Online editor looks at future of newsrooms

Elizabeth Spayd and Alex S. Jones.
Elizabeth Spayd and Alex S. Jones.

October 21, 2008 — Editor of washingtonpost.com Elizabeth Spayd has a print background, but an online future – a reflection of journalism today. Spayd spoke Tuesday about the future of newsrooms in a world increasingly focused towards online news content at a brown bag lunch sponsored by the Joan Shorenstein Center on the Press, Politics and Public Policy.

“From the time that I started, which was about 30 years ago … I’ve really seen a radical change in newsrooms,” said Spayd. “The biggest that I’ve ever seen, I feel like is taking place in the last couple years.”

According to Spayd, the move to online journalism, blogging, reporters with video cameras, podcasts, mobile Internet devices, RSS feeds, interactive graphics and the opportunities that come with the Internet is causing significant changes in the modern-day newsroom.

“You feel like you are navigating some of the traditional press into a very new world,” she said.

Spayd said there is tension between traditionalists who distrust online journalism and those who favor online – normally a younger generation of journalists.
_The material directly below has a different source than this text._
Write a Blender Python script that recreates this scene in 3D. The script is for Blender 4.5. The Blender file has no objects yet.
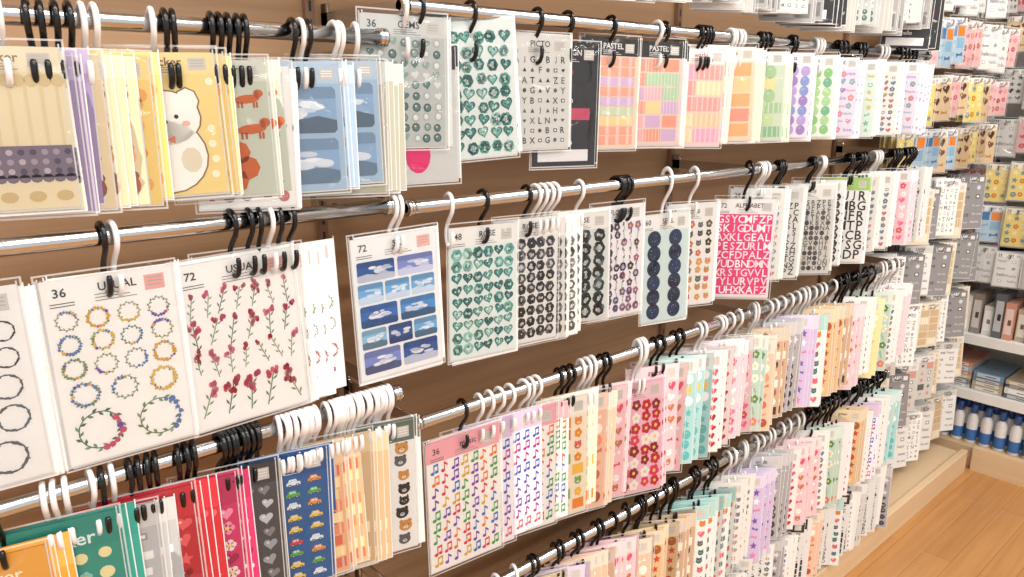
import bpy, math, random, colorsys
from mathutils import Vector, Matrix
R = random.Random(11)
scene = bpy.context.scene
COL = scene.collection
scene.view_settings.view_transform = 'Standard'

# ------------------------------------------------------------------ helpers
def lin(h, sat=1.0):
    h = h.lstrip('#')
    rgb = [int(h[i:i+2], 16) / 255 for i in (0, 2, 4)]
    if sat != 1.0:
        a, s, v = colorsys.rgb_to_hsv(*rgb)
        rgb = colorsys.hsv_to_rgb(a, min(1, s*sat), v)
    o = [c/12.92 if c <= 0.04045 else ((c+0.055)/1.055)**2.4 for c in rgb]
    return (o[0], o[1], o[2], 1.0)

def shade(c, k):
    if k > 1:
        t = min(1, k-1)
        return tuple(c[i]+(1-c[i])*t for i in range(3))+(1,)
    return (c[0]*k, c[1]*k, c[2]*k, 1)

def newmat(name):
    m = bpy.data.materials.new(name); m.use_nodes = True
    nt = m.node_tree
    return m, nt, nt.nodes['Principled BSDF']

def simple(name, col, rough=0.5, metal=0.0, coat=0.0):
    m, nt, p = newmat(name)
    p.inputs['Roughness'].default_value = rough
    p.inputs['Metallic'].default_value = metal
    p.inputs['Coat Weight'].default_value = coat
    n = nt.nodes.new('ShaderNodeTexNoise'); n.inputs['Scale'].default_value = 40
    tc = nt.nodes.new('ShaderNodeTexCoord'); nt.links.new(tc.outputs['Object'], n.inputs['Vector'])
    mx = nt.nodes.new('ShaderNodeMix'); mx.data_type = 'RGBA'
    c = lin(col)
    mx.inputs[6].default_value = shade(c, 0.93); mx.inputs[7].default_value = c
    nt.links.new(n.outputs['Fac'], mx.inputs[0]); nt.links.new(mx.outputs[2], p.inputs['Base Color'])
    return m

MAT_CHROME = simple('chrome_tube', '#c9cbce', 0.12, 1.0)
MAT_STEEL = simple('zinc_steel', '#b9bbbd', 0.32, 1.0)
MAT_HB = simple('black_plastic', '#0b0c10', 0.22)
MAT_HW = simple('white_plastic', '#eae8e8', 0.3)
MAT_WHITE = simple('white_painted_metal', '#e4e4e2', 0.4)
MAT_DARK = simple('dark_metal', '#2b2b2d', 0.4)
MAT_POST = simple('brown_painted_post', '#86684f', 0.5)

def crease(nt, strength, dist):
    """cellophane wrinkles: soft waves plus a few sharp creases"""
    ge = nt.nodes.new('ShaderNodeNewGeometry')
    n = nt.nodes.new('ShaderNodeTexNoise'); n.inputs['Scale'].default_value = 13; n.inputs['Detail'].default_value = 1
    v = nt.nodes.new('ShaderNodeTexVoronoi'); v.feature = 'DISTANCE_TO_EDGE'; v.inputs['Scale'].default_value = 17
    nn = nt.nodes.new('ShaderNodeTexNoise'); nn.inputs['Scale'].default_value = 9
    vm = nt.nodes.new('ShaderNodeVectorMath'); vm.operation = 'MULTIPLY_ADD'
    vm.inputs[1].default_value = (.12, .12, .12)
    nt.links.new(ge.outputs['Position'], n.inputs['Vector']); nt.links.new(ge.outputs['Position'], nn.inputs['Vector'])
    nt.links.new(nn.outputs['Color'], vm.inputs[0]); nt.links.new(ge.outputs['Position'], vm.inputs[2])
    nt.links.new(vm.outputs[0], v.inputs['Vector'])
    mn = nt.nodes.new('ShaderNodeMath'); mn.operation = 'MINIMUM'; mn.inputs[1].default_value = .14
    nt.links.new(v.outputs['Distance'], mn.inputs[0])
    ad = nt.nodes.new('ShaderNodeMath'); ad.operation = 'MULTIPLY_ADD'; ad.inputs[1].default_value = 2.0
    nt.links.new(mn.outputs[0], ad.inputs[0]); nt.links.new(n.outputs['Fac'], ad.inputs[2])
    b = nt.nodes.new('ShaderNodeBump'); b.inputs['Strength'].default_value = strength; b.inputs['Distance'].default_value = dist
    nt.links.new(ad.outputs[0], b.inputs['Height'])
    return b

def print_mat():
    m, nt, p = newmat('printed_card_in_cellophane')
    a = nt.nodes.new('ShaderNodeAttribute'); a.attribute_name = 'Col'
    nt.links.new(a.outputs['Color'], p.inputs['Base Color'])
    p.inputs['Roughness'].default_value = 0.55
    p.inputs['Specular IOR Level'].default_value = 0.3
    p.inputs['Coat Weight'].default_value = 0.6
    p.inputs['Coat Roughness'].default_value = 0.09
    b = crease(nt, .6, .007)
    nt.links.new(b.outputs['Normal'], p.inputs['Coat Normal'])
    return m
MAT_PRINT = print_mat()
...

This tension is one of the significant challenges the modern newsroom faces.

Other challenges include the power of news aggregators like Google News and Yahoo! News taking hits away from Web sites’ home pages and the loss of advertising dollars when compared to print. Spayd said, however, that one of the benefits of online journalism is the ability to get online comments and immediate feedback from members of the public.
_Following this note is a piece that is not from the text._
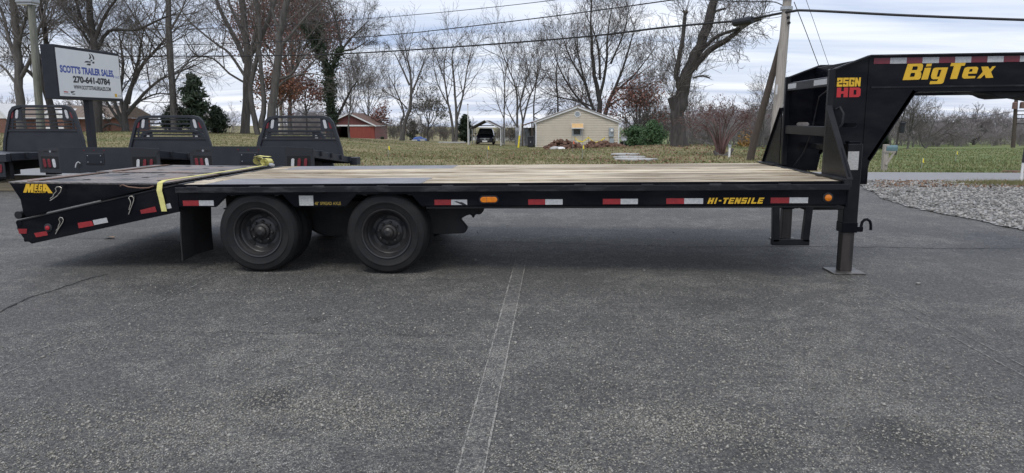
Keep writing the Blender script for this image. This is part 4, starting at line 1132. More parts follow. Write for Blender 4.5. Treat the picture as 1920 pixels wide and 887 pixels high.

“I think we’re a less arrogant business as a result,” she said.

Though new journalists now need to possess video and audio experience, strong writing skills are still the most important thing the journalist of the future can offer.

“Reporting and journalistic skills … are the most important thing that I think you can develop,” said Spayd. “I think you’re much better off at focusing on good reporting, on developing sources, on your writing. But, adding to that, really looking on the Web, being out on the Web, looking at that form of story telling. And, if you can, to learn some video.”

Prior to being editor of washingtonpost.com, Spayd was the Washington Post‘s chief editor for national news, where she supervised coverage of national elections, the Sept. 11, 2001, terrorist attacks and Hurricane Katrina.